Bringing the Sunni Triangle to Heel

US authorities in Iraq have head-hunted a hard-hitting former Iraqi general for the most dangerous task in the country: bringing the Sunni Triangle under control.


He is General Wafiq Samarri, a 52-year-old former Iraqi military intelligence chief, who was forced into exile in Damascus in the 1990s by his rocky relations with the deposed dictator Saddam Hussein. As soon as Saddam was gone, Samarri hurried home to his native Samarra, which is situated inside the Triangle about midway between Baghdad and Saddam’s birthplace of Tikrit.


According to DEBKA-Net-Weekly’s sources in Baghdad, Samarri was chosen for the job by US administrator Paul Bremer, central command chief General John Abizaid and commander of ground forces in Iraq, General Ricardo Sanchez. His mission is to impose law and order in the region and gain control of its main cities, from Fallujah and Ramadi in the south to Baquba in the east and Balad and Samarra in the north. This entails the unenviable tasks of purging the strategic Sunni Triangle of Baathist diehards, as well as al Qaeda, Ansar al-Islam and imported Arab fighters, overcoming the strong loyalties for Saddam that many local clans still entertain, and protecting the vulnerable pipelines stretching from the Basra oil fields in the south to the refinery cities at Baiji and Kirkuk in the north.
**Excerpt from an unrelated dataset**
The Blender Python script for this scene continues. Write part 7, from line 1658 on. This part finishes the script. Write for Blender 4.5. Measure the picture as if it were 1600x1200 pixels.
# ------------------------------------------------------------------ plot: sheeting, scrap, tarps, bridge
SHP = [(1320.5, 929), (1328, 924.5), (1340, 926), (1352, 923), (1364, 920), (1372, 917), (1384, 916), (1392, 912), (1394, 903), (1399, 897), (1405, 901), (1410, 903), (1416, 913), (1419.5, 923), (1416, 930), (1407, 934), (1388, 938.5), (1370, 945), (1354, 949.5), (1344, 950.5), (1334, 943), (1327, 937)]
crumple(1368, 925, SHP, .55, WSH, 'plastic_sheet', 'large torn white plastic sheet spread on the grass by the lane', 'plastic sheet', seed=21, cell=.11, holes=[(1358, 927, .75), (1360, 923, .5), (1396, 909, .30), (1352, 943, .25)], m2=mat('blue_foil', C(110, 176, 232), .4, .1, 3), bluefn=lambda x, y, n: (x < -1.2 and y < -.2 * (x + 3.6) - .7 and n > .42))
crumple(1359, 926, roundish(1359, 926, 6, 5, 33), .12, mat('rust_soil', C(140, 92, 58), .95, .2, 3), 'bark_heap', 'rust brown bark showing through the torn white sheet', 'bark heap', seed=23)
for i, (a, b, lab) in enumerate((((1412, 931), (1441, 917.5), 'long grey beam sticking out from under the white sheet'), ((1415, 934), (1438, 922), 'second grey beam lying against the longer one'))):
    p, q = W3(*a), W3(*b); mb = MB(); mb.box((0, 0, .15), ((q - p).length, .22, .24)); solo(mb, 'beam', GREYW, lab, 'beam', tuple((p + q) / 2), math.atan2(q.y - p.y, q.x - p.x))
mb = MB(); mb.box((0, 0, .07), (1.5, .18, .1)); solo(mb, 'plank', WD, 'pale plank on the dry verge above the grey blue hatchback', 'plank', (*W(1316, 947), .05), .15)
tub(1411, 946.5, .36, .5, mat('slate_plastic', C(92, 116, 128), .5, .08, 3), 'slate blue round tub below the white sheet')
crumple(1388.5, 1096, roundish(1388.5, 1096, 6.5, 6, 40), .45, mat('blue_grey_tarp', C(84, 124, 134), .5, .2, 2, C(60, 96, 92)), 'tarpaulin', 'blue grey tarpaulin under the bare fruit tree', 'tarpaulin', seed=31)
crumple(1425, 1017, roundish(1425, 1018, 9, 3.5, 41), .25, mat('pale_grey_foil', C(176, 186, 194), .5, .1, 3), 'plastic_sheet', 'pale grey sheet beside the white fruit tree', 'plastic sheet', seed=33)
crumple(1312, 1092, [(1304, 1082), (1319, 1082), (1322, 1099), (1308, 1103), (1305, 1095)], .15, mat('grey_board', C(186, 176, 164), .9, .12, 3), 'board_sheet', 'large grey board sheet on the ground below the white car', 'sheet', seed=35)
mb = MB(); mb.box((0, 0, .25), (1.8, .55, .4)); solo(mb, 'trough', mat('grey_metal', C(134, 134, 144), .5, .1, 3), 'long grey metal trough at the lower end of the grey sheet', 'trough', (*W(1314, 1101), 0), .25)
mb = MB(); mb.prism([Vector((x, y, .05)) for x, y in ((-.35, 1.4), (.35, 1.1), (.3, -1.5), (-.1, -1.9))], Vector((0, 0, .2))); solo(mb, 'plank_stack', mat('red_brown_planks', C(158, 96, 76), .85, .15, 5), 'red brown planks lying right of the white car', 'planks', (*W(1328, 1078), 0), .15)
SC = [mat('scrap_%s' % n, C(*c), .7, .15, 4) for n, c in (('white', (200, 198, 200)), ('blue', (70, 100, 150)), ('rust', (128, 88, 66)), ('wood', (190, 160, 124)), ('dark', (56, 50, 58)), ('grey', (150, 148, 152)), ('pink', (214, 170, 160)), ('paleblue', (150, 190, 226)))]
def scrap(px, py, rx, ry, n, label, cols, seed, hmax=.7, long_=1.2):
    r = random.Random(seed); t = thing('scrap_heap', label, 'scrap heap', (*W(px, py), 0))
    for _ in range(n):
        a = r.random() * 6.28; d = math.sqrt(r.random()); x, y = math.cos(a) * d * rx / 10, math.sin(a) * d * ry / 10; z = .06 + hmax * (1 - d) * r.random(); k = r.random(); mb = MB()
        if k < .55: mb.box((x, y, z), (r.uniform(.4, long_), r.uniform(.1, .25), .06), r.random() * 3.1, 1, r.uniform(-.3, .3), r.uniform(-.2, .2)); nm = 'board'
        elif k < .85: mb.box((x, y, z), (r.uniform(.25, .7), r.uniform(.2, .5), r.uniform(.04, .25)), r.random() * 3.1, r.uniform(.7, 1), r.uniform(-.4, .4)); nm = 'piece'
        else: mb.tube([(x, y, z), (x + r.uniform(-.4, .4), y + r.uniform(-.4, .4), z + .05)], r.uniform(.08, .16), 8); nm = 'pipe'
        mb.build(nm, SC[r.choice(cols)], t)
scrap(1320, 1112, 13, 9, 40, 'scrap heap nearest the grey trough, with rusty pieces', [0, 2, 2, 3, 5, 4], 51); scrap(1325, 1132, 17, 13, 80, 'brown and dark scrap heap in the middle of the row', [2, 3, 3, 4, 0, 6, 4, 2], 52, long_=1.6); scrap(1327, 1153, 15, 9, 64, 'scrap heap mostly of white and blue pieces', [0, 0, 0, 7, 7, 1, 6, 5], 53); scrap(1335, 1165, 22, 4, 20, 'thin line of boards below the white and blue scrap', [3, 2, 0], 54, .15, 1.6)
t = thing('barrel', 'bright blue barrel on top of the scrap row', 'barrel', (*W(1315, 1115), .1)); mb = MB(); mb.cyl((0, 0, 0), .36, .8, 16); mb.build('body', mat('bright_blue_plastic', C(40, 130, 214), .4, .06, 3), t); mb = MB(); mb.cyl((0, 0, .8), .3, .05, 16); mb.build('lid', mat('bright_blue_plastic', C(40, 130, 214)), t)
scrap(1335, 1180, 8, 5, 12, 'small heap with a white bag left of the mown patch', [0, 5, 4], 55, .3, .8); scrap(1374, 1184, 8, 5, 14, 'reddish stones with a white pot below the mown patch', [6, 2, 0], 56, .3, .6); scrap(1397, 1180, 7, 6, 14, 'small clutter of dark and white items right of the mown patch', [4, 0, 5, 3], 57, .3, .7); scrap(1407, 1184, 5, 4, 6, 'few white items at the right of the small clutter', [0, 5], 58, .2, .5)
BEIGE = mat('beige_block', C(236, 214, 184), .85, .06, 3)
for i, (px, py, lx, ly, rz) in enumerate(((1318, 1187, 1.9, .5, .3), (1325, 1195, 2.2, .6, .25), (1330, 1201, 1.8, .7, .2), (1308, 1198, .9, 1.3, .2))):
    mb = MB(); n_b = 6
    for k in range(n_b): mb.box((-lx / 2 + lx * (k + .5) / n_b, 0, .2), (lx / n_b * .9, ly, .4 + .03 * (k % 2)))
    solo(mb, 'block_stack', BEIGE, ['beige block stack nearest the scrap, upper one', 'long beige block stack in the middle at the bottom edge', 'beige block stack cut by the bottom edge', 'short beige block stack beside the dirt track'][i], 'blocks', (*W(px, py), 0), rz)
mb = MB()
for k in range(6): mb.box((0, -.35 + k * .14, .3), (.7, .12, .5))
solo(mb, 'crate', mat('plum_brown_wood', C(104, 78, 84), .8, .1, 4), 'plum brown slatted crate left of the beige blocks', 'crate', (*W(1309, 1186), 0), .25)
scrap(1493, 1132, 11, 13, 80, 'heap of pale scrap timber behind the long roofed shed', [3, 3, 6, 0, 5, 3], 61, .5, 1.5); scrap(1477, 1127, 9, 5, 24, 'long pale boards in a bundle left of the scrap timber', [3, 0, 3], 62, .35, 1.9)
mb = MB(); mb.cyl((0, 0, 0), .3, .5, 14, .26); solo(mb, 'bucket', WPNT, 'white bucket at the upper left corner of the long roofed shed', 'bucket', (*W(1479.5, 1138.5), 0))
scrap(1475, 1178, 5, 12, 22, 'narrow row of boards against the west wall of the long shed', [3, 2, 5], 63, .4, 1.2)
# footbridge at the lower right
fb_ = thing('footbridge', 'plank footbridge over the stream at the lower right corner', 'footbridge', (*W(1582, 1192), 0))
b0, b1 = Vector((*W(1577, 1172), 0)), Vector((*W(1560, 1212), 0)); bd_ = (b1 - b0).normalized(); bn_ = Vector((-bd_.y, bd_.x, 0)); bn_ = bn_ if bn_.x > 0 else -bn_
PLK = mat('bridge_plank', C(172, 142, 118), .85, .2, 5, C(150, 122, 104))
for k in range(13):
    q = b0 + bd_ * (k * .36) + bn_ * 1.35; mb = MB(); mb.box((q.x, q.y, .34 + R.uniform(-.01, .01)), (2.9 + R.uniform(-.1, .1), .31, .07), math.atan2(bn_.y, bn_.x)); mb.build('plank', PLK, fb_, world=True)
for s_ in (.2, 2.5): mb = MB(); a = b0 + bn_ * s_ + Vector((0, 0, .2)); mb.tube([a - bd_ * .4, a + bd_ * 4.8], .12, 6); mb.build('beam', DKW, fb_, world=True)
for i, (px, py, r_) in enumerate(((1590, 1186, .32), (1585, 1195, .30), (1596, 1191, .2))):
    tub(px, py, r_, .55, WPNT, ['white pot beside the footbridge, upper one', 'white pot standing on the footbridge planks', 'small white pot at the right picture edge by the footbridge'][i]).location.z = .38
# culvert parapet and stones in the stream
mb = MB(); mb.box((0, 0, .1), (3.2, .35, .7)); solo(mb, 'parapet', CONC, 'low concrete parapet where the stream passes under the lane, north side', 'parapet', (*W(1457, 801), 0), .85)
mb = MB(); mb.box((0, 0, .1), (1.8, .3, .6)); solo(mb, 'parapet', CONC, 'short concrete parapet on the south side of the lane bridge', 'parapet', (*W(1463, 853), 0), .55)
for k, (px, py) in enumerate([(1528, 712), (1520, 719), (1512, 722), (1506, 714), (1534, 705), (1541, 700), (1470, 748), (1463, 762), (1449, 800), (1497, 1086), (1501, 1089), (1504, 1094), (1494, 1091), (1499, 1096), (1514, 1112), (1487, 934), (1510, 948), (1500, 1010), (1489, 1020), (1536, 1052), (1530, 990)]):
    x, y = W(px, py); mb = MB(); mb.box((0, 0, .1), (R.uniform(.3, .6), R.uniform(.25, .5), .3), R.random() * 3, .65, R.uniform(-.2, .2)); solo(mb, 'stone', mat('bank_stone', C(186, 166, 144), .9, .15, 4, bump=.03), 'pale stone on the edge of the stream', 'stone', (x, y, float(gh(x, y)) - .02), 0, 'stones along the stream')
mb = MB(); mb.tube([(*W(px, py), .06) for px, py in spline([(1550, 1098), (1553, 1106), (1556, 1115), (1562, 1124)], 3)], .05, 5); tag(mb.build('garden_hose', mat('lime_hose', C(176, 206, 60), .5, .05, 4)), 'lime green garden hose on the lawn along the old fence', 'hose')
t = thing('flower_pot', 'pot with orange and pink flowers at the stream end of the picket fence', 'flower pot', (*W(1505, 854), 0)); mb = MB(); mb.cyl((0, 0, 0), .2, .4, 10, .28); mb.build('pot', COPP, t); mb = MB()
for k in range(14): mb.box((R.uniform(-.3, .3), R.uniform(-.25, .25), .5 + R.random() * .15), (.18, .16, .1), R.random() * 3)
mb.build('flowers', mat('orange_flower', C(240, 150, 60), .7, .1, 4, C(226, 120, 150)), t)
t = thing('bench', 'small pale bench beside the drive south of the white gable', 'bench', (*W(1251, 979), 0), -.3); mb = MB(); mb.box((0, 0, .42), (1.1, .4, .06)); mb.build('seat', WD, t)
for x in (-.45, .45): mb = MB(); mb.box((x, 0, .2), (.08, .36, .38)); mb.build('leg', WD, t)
The job is not quite as daunting as it appears – or not yet.


The last few weeks have seen a significant dip in the number of guerrilla attacks on US forces in this wayward region and in Iraq at large. Once mounted daily, assaults are now spaced three or four days apart and cause less damage than before. Roadside bombs are still a problem but coordinated attacks by guerrillas using rockets, mortars and fast get-away vehicles have diminished. Oil pipelines are sabotaged much less frequently; the gangs who once torched them have turned to draining off oil they can sell, suggesting that some of the guerrilla groups are short of funds and prefer cash to vandalism.
All this holds true for Baath party forces.


However, in contrast, Arab tribes in the Mosul area and al Qaeda and Arab fighters at the southern base of the iron triangle, mainly in Fallujah and Ramada, are holding their fire against the Americans and turning to devastating terrorist attacks against Iraqis. The generally improved security climate surrounding the US presence in Iraq is an illusion. According to DEBKA-Net-Weekly‘s sources, coalition forces are on tenterhooks for what they call an Iraqi Tet Offensive in the spring months of April or May, which they are sure will plague the run-up to Iraq’s transition to sovereignty.


US prepares to hand over second region


Our sources report the US administration has given Samarri an operating fund worth tens of millions of dollars and a 12,000-strong mixed force of soldiers, members of the new Iraqi border guard and police. Some of the money will be used to grease the palms of local Sunni tribal leaders for contracts to cleanse their fiefs of guerrilla and criminal elements and keep them secure.


The former intelligence general will engage the tribal chiefs as their peer. His own clan is one of the largest, richest and most respected in Samarra.


Private contractors, many of them American and Canadian, are now building high walls and a deep moat around his clan’s villa compound in the center of the town, turning it into a fortress containing helicopter pads, troop barracks, command centers and communications and radar facilities. Visitors report the area reminds them of Baghdad’s Green Zone which encloses the heavily fortified US civilian and military administration centers.


DEBKA-Net-Weekly‘s Iraq experts note that the Sunni Triangle will be the second major region the coalition is handing over to a former officer of Iraq’s armed forces. Iraq’s ex-minister of defense, Hashem Mahmud Sultan, has been give command of a strategic stretch of territory near the Syrian border in northern Iraq.